The resource argument is the crux of it. “The question isn’t really how much resource you need. The question is: can you make a really good case for what you’re doing? Does it make sense? Do you have a really big advantage? If you’re building robots that are ten times less complicated than your competitors, that’s probably a good business, right? And maybe it takes a lot of money to get started up, and maybe it’s easier — they’re doing something simpler.”
The logic inverts the conventional wisdom neatly. Modest goals signal modest opportunity, which attracts modest resources. Ambitious goals, if they’re coherent and backed by a genuine advantage, attract investment, talent, and attention that can make them more achievable than the cautious alternative — not less.

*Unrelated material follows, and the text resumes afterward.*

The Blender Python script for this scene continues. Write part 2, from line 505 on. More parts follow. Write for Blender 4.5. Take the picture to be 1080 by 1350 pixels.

It’s a principle Page himself embodied. In 1999, less than a year after founding Google, he told venture capitalist John Doerr that the company would reach $10 billion in revenue — not market cap, revenue. Doerr was stunned. Google crossed that threshold in 2007 and reported over $307 billion in revenue in 2023. Around the same time as that prediction, Page also told an interviewer that AI would be the ultimate version of Google — a prediction that has aged remarkably well. These weren’t idle boasts; they were the output of a goal-setting philosophy that treated ambition as a resource-mobilising tool.
The pattern holds more broadly. Google’s own moonshot culture — from self-driving cars to, most recently, TPUs in space — is a direct expression of this thinking: frame the goal ambitiously enough, and the resource conversation changes. The contrarian implication for founders is straightforward: if you’re trimming your vision to look achievable, you may be making it harder, not easier.